Auch bei der Art des Gesangs hat sich viel geändert. Sänger Michael Williams (nein, er singt nicht auch noch bei EyeHateGod) hatte sonst nur eine Cradle-Of-Filth-mäßige Kreischstimme auf Lager. Manche Kritiker haben damals gesagt, dass das zu wenig Abwechslung bietet. Die Abwechslung haben sie jetzt, denn Williams hat tief gekramt in seinem „Stimmenlager" und hat nun neben Kreischen auch noch ein Hardcore-artiges Bellen drauf, und singen hat er auch noch gelernt. Ich bin kein Feind von Veränderungen, aber alleine dieser Fakt hat den Stil von The Agony Scene ungefähr um 180° gedreht.
Doch da hört es nicht auf: auch musikalisch haben die fünf Mannen aus Tulsa, Oklahoma nachgelassen. Die zehn Songs plus Intro sind alle mehr oder weniger nach dem gleichen Muster aufgebaut: Treibender Part zum Anfang, der meistens auch für die Strophen verwendet wird, gefrickelter Part für den Refrain, Breakdown, Bridge; das ist alles was The Agony Scene noch zu bieten haben. Abwechslung? Ideenreichtum? Wo seid ihr geblieben?
Was mich allerdings am stärksten enttäuscht hat, ist dass die vielen flowigen Parts, die auf „The Agony Scene" einfach zum bangen eingeladen haben, auf „The Darkest Red" fast gänzlich verschwunden sind und durch stumpfe Brachial-Breakdowns, wie sie heute an jeder Metalcore-Ecke zu finden sind, ersetzt wurden.
Jetzt versteht mich nicht falsch! Ich bin definitiv kein Feind von Veränderungen. Wo ich allerdings ein Feind von bin sind Veränderungen, die eine gute Band verstümmeln und sie in die kommerzielle Scheißgrube absinken lassen. Zuletzt war das zu beobachten bei den einstigen Metalcore-Göttern Caliban, die eine ganze Szene um die Jahrtausendwende mit Alben wie „A Small Boy And A Grey Heaven" und „Vent" oder dem Split mit Heaven Shall Burn in Atem hielten. Doch was ist denn „The Opposite From Within" bitte schön für ein langweiliges Album? Voraussehbar bis in die letzte Bridge.
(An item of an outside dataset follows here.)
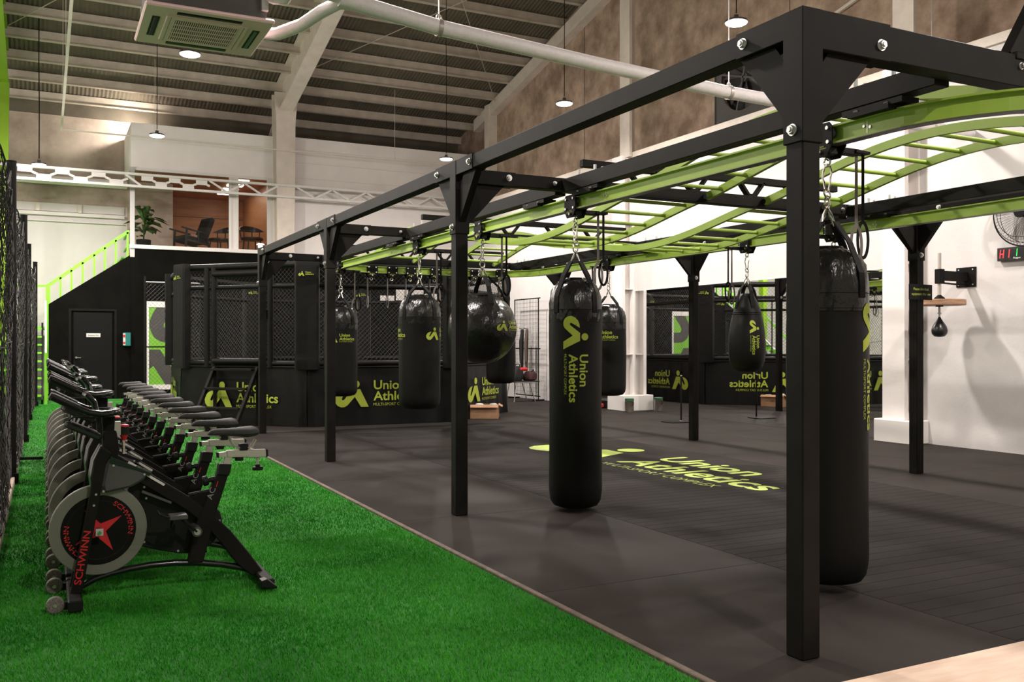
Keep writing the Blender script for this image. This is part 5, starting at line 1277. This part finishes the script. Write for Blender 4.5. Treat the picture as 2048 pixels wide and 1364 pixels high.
# folding stool with kit bags
fs_ = thing('folding_stool', 'small folding stool with pale legs beside the cage corner', 'stool', (9.72, 18.75, 0))
MB().span((-0.32, -0.20, 0.44), (0.36, 0.20, 0.47)).build('seat', clothblack, fs_, bevel=0.006)
for s in (-1, 1):
    MB().cyl((-0.22, s * 0.18, 0.44), (-0.30, s * 0.20, 0), 0.012, n=8).build('leg', chrome, fs_)
    MB().cyl((0.10, s * 0.18, 0.44), (0.24, s * 0.20, 0), 0.012, n=8).build('leg', chrome, fs_)
MB().cyl((-0.24, -0.19, 0.44), (0.24, -0.19, 0.44), 0.012, n=8).build('seat_bar', chrome, fs_)
def blob(name, label, loc, rx, ry, rz, mt, seed, rot=0.0):
    r_ = random.Random(seed); ph = [r_.uniform(0, 6) for _ in range(5)]
    t = thing(name, label, 'bag', loc, rot)
    prof = [(0.25, 0.0), (0.8, 0.02), (0.98, 0.15), (1.0, 0.4), (0.93, 0.7), (0.72, 0.9), (0.4, 0.985), (0.1, 1.0)]
    b = MB().lathe(prof, 28, fn=lambda r, z, t_: r * (1 + 0.07 * math.sin(3 * t_ + ph[0] + 4 * z) + 0.05 * math.sin(7 * t_ + ph[1] - 6 * z)))
    b.v = [(x * rx, y * ry, z * rz) for x, y, z in b.v]
    b.build('bag_body', mt, t, smooth=True)
    MB().tube([(-rx * 0.5, -ry * 0.3, rz * 0.8), (-rx * 0.25, -ry * 0.5, rz * 1.12), (rx * 0.25, -ry * 0.5, rz * 1.12), (rx * 0.5, -ry * 0.3, rz * 0.8)], 0.012, 6).build('handle', webbing, t)
    MB().tube([(-rx * 0.8, 0, rz * 0.72), (0, 0.0, rz * 1.005), (rx * 0.8, 0, rz * 0.72)], 0.006, 4).build('zip', palegrey, t)
    return t
blob('kit_bag', 'black kit bag lying on the folding stool', (9.55, 18.75, 0.472), 0.20, 0.17, 0.34, clothblack, 4, 0.3)
blob('kit_bag', 'dark red kit bag on the right end of the folding stool', (9.93, 18.75, 0.472), 0.17, 0.16, 0.22, M('maroon_cloth', (0.045, 0.012, 0.012), 0.8), 9, 0.8)
tag(MB().box((9.72, 18.66, 0.735), (0.22, 0.10, 0.08), Matrix.Rotation(0.2, 3, 'Z')).build('hand_wrap', redcloth, bevel=0.03), 'folded red cloth on top of the kit bags', 'cloth')
# tall black upright behind the cage
ub = thing('wall_upright', 'tall black steel upright standing between cage and white wall', 'upright', (10.1, 21.3, 0))
MB().span((-0.04, -0.04, 0), (0.04, 0.04, 2.85)).build('upright', matteblack, ub)
MB().span((-0.30, -0.03, 1.95), (-0.04, 0.03, 2.0)).span((-0.30, -0.03, 1.6), (-0.27, 0.03, 2.5)).build('hook_arm', matteblack, ub)
MB().span((-0.2, -0.2, 0), (0.2, 0.2, 0.02)).build('foot', matteblack, ub)
# carton
ct = thing('cardboard_box', 'low open cardboard box on the mats before the cage', 'box', (6.64, 14.77, 0), -math.atan2(0.23, 0.45))
w_, d_, h_ = 0.50, 0.50, 0.235
for nm, a, b in (('side', (0, 0, 0), (w_, 0.008, h_)), ('side', (0, d_ - 0.008, 0), (w_, d_, h_)), ('side', (0, 0, 0), (0.008, d_, h_)), ('side', (w_ - 0.008, 0, 0), (w_, d_, h_)), ('bottom', (0, 0, 0.0), (w_, d_, 0.008))):
    MB().span(a, b).build(nm, cardboard, ct)
MB().box((w_ / 2, -0.035, h_ - 0.01), (w_ * 0.98, 0.09, 0.006), Matrix.Rotation(0.5, 3, 'X')).build('flap', cardboard, ct)
MB().box((w_ + 0.03, d_ / 2, h_ - 0.008), (0.08, d_ * 0.96, 0.006), Matrix.Rotation(0.5, 3, 'Y')).build('flap', cardboard, ct)
decal('print', [rect(0.10, 0.115, 0.10, 0.004), rect(0.30, 0.115, 0.10, 0.004), fit_text('UNION', 0.21, 0.105, 0.08, 0.03, 0.02)], matteblack, ct, lambda u, v: (w_ + 0.002, u, v))
tag(MB().lathe([(0.06, 0), (0.08, 0.03), (0.06, 0.06), (0.02, 0.065)], 16, (6.86, 14.86, 0.20)).build('tape_roll', whiteprint, smooth=True), 'white roll lying in the open cardboard box', 'roll')
tag(MB().box((7.16, 14.92, 0.22), (0.14, 0.10, 0.06), Matrix.Rotation(0.5, 3, 'Z')).build('crumpled_wrap', palegrey, bevel=0.02), 'crumpled pale wrap in the open cardboard box', 'wrap')
# steel pail, dumbbell shelf, floor stand
pl_ = thing('steel_pail', 'brushed steel pail standing by the white column plinth', 'pail', (10.03, 14.85, 0))
MB().lathe([(0.075, 0), (0.082, 0.004), (0.088, 0.22), (0.092, 0.226), (0.085, 0.228), (0.08, 0.02)], 24).build('bucket', steel, pl_, smooth=True)
MB().lathe([(0.086, 0.228), (0.088, 0.262), (0.05, 0.268), (0.01, 0.268)], 24).build('lid', M('green_plastic', (0.02, 0.12, 0.05), 0.5), pl_, smooth=True)
MB().ring((0.0, -0.10, 0.17), 0.03, 0.006, (1, 0, 0), 14, 5).build('handle', matteblack, pl_)
sh_ = thing('wall_shelf', 'low black metal shelf behind the hanging bag by the column', 'shelf', (XR - 0.2, 16.5, 0))
for s in (-1, 1): MB().span((-0.16, s * 0.5 - 0.012, 0), (-0.13, s * 0.5 + 0.012, 0.34)).span((0.13, s * 0.5 - 0.012, 0), (0.16, s * 0.5 + 0.012, 0.34)).build('leg', matteblack, sh_)
for z in (0.12, 0.33): MB().span((-0.17, -0.52, z), (0.17, 0.52, z + 0.018)).build('shelf_board', matteblack, sh_)
tag(MB().box((XR - 0.28, 16.05, 0.055), (0.14, 0.20, 0.10)).build('floor_cloth', redcloth, bevel=0.03), 'red cloth bundle on the floor under the black shelf', 'cloth')
fst = thing('pole_stand', 'short black pole on a flat base before the mirror', 'stand', (9.55, 12.6, 0))
MB().span((-0.30, -0.16, 0), (0.06, 0.16, 0.014)).build('base_plate', matteblack, fst, bevel=0.003)
MB().cyl((0, 0, 0.01), (0, 0, 0.78), 0.014, n=10).build('pole', matteblack, fst)
MB().cyl((0, 0, 0.014), (0, 0, 0.03), 0.02, n=10).cyl((0, 0, 0.77), (0, 0, 0.79), 0.017, n=10).build('collar', zinc, fst)
# timber platform at the lower right
pf = thing('plywood_platform', 'pale plywood platform board in the lower right corner', 'platform', (4.9, 1.7, 0))
MB().span((-2.4, -1.0, 0.0), (2.4, 0.90, 0.016)).build('base_layer', plyedge, pf)
MB().span((-2.4, -1.0, 0.016), (2.4, 0.893, 0.024)).build('top_sheet', ply, pf)

# ------------------------------------------------------------------ floor lettering
fl = tag(MB().span((4.02, 6.30, 0.0002), (4.03, 6.31, 0.0004)).build('logo_anchor', matB), None) if False else None
u0, v0, s_ = 10.55, 5.30, 4.66
d_ = decal('floor_logo', logo2d(mark=True), limefloor, None, lambda u, v: (5.42 + v * 4.5, 10.53 - u * 4.62, 0.0032))
tag(d_, 'lime logo and lettering printed on the black floor mats', 'floor print')

# ------------------------------------------------------------------ furniture in the glass room
def armchair(loc, rz, label):
    t = thing('armchair', label, 'chair', loc, rz)
    for s in (-1, 1):
        MB().bar((-0.34, s * 0.30, 0), (-0.30, s * 0.30, 0.62), 0.04, 0.045).build('front_leg', darkwood, t)
        MB().bar((0.36, s * 0.30, 0), (0.22, s * 0.30, 0.56), 0.04, 0.045).build('back_leg', darkwood, t)
        MB().bar((-0.44, s * 0.30, 0.66), (0.26, s * 0.30, 0.54), 0.07, 0.03).build('armrest', darkwood, t)
        MB().bar((-0.32, s * 0.30, 0.36), (0.28, s * 0.30, 0.26), 0.03, 0.05).build('side_rail', darkwood, t)
        MB().bar((0.0, s * 0.30, 0.30), (0.02, s * 0.30, 0.58), 0.03, 0.03).build('spindle', darkwood, t)
    MB().box((-0.02, 0, 0.38), (0.62, 0.54, 0.12), Matrix.Rotation(0.16, 3, 'Y')).build('seat', clothblack, t, bevel=0.03)
    MB().box((0.36, 0, 0.68), (0.13, 0.54, 0.66), Matrix.Rotation(0.38, 3, 'Y')).build('backrest', clothblack, t, bevel=0.04)
    return t
armchair((3.38, 25.0, 3.6), 0.38, 'dark wooden armchair in the glass room')
tag(MB().box((3.44, 24.98, 4.06), (0.22, 0.10, 0.14), Matrix.Rotation(0.3, 3, 'Y')).build('cushion', M('patterned_cloth', (0.3, 0.05, 0.03), 0.8, nscale=30, col2=(0.6, 0.45, 0.4)), bevel=0.03), 'small red patterned cushion on the armchair', 'cushion')
def tubchair(loc, rz, label):
    t = thing('tub_chair', label, 'chair', loc, rz, 'round backed chairs in the glass room')
    pts = []; vs = []; fs = []; n = 16
    for i in range(n + 1):
        a = -0.2 + (PI + 0.4) * i / n
        for r, z in ((0.30, 0.62), (0.32, 0.62), (0.335, 0.62 + 0.16 * math.sin(max(0, min(PI, a)))), (0.31, 0.62 + 0.16 * math.sin(max(0, min(PI, a))))): vs.append((r * math.cos(a), r * math.sin(a), z + 0.05))
    for i in range(n):
        for m in range(4): fs.append((i * 4 + m, i * 4 + (m + 1) % 4, i * 4 + 4 + (m + 1) % 4, i * 4 + 4 + m))
    fs += [(0, 1, 2, 3), tuple(n * 4 + m for m in range(4))]
    MB().add(vs, fs).build('backrest', darkwood, t)
    MB().lathe([(0.10, 0.42), (0.27, 0.42), (0.29, 0.45), (0.27, 0.49), (0.1, 0.50)], 24).build('seat', darkwood, t)
    for a in (0.5, 1.2, 1.95, 2.65): MB().cyl((0.28 * math.cos(a), 0.28 * math.sin(a), 0.46), (0.31 * math.cos(a), 0.31 * math.sin(a), 0.70), 0.014, n=8).build('spindle', darkwood, t)
    for a in (0.8, 2.35, 3.9, 5.5): MB().cyl((0.22 * math.cos(a), 0.22 * math.sin(a), 0.44), (0.27 * math.cos(a), 0.27 * math.sin(a), 0), 0.018, n=8).build('leg', darkwood, t)
    return t
tubchair((4.12, 25.35, 3.6), -1.1, 'low dark round-backed chair cut by the white mullion')
tubchair((4.86, 24.75, 3.6), 0.2, 'large dark round-backed chair in the right pane of the glass room')
pt = thing('potted_plant', 'leafy green pot plant in the corner of the glass room', 'plant', (2.2, 24.75, 3.6))
MB().lathe([(0.12, 0), (0.15, 0.02), (0.18, 0.30), (0.16, 0.31), (0.14, 0.28)], 20).build('pot', matteblack, pt, smooth=True)
MB().cyl((0, 0, 0.25), (0.02, 0, 0.75), 0.02, 0.012, n=8).build('stem', darkwood, pt)
rr = random.Random(5)
for k in range(34):
    a = rr.uniform(0, 6.28); L = rr.uniform(0.20, 0.62); z = rr.uniform(0.35, 0.85); up_ = rr.uniform(-0.05, 0.45)
    e = Vector((math.cos(a), math.sin(a), 0)); sd = Vector((-e.y, e.x, 0)); b = Vector((0.01, 0, z)); tip = b + e * L + Vector((0, 0, up_ - 0.3 * L))
    m1 = b + e * L * 0.45 + Vector((0, 0, up_ * 0.9)); wd = rr.uniform(0.06, 0.12)
    vs = [b, m1 - sd * wd * 0.9, m1 + Vector((0, 0, -0.015)), m1 + sd * wd * 0.9, (m1 + tip) / 2 - sd * wd + Vector((0, 0, .03)), (m1 + tip) / 2 + sd * wd + Vector((0, 0, .03)), tip]
    MB().add(vs, [(0, 1, 2), (0, 2, 3), (1, 4, 2), (2, 5, 3), (2, 4, 6), (2, 6, 5)]).build('leaf', greenleaf, pt, recalc=False)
Genau dasselbe ist mit The Agony Scene passiert. Sie waren eine innovative und junge Band, die sich von Niemanden hat beeinflussen lassen und ihr Ding durchzog. Doch jetzt ist sie wie Caliban vor ihnen in den Mainstream abgedriftet. Natürlich sagt Sänger Mike Williams jetzt, dass der Sound vom neuen Album genau der ist, den er sich schon seit Jahren für The Agony Scene vorgestellt hat. Da bleibt mir nur zu fragen: „Ist Mr. Williams ein Hellseher und Visionär oder erzählt er einfach nur etwas, was das neue Album in einem authentischen und eigenständigen Licht erscheinen lässt?"
„The Darkest Red" passt dermaßen in die neue und beliebte Ecke des Mainstream-Metalcore (z.B. Killswitch Engage, Caliban, u.a.), dass ich mich frage, warum The Agony Scene nicht schon auf ihrem Debüt so geklungen haben, wenn dass doch der Sound war, den sie alle in ihrem inneren Ohr hatten?
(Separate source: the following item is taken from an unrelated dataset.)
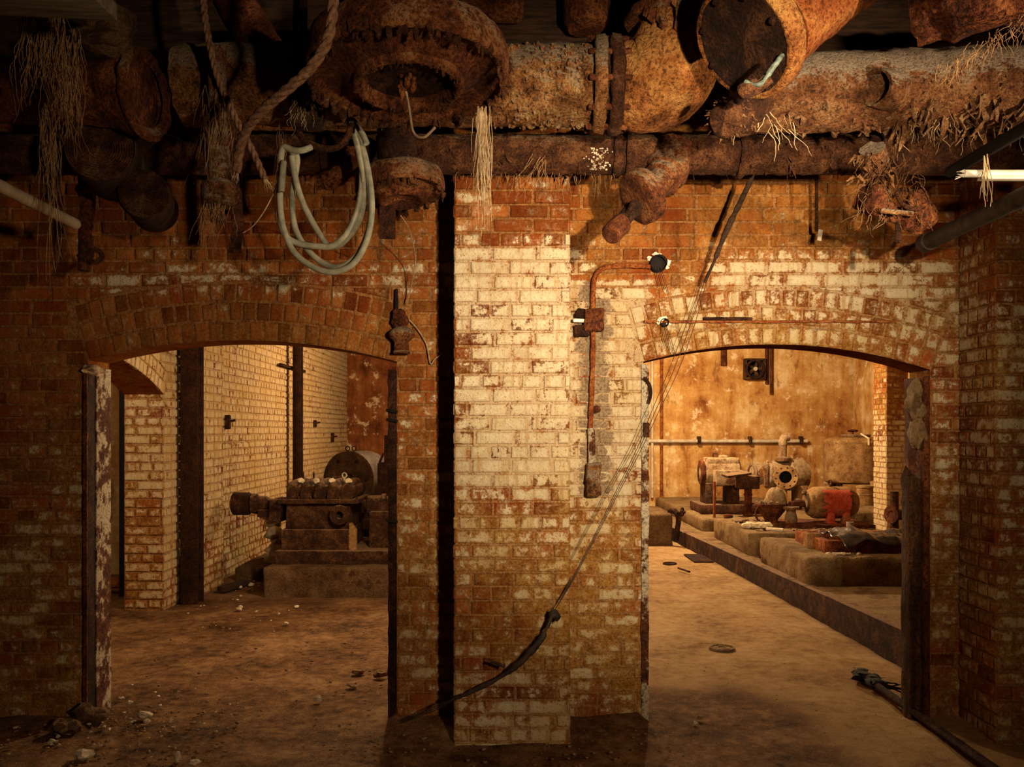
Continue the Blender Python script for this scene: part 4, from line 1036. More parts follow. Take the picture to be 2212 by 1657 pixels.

Meiner Meinung nach haben The Agony Scene stark nachgelassen. Sie haben sich der breiten Masse angepasst und haben ihren Eigenständigkeit zu großen Teilen verloren. Trotzdem muss man sagen, dass „The Darkest Red" unterm Strich ein gutes Album ist, was man sich auch öfters anhören kann, ohne dass es ernsthaft langweilig oder eintönig wird (insofern ist es also doch besser als „The Opposite From Within" von Caliban). Gemessen an ihrem Debüt hat die Band aber gewaltig nachgelassen. Fraglich ist, ob das nicht auch daran liegen könnte, dass der ehemalige Gitarrist Johnny Lloyd und Bassist Matthew Shannon ausgestiegen sind. Oder vielleicht sind sie gerade ausgestiegen, weil der Rest der Band in „weichere" Gefilde abdriften wollte. Doch das sind alles nur Spekulationen. Fakt ist, dass „The Darkest Red" lange nicht so gut ist wie The Agony Scene sein könnten. Im Vergleich mit dem Vorgänger ist es sogar eine Beleidigung für das Talent, was diese Band einmal ausgemacht hat. Daher auch nur 6 von 10 Punkten.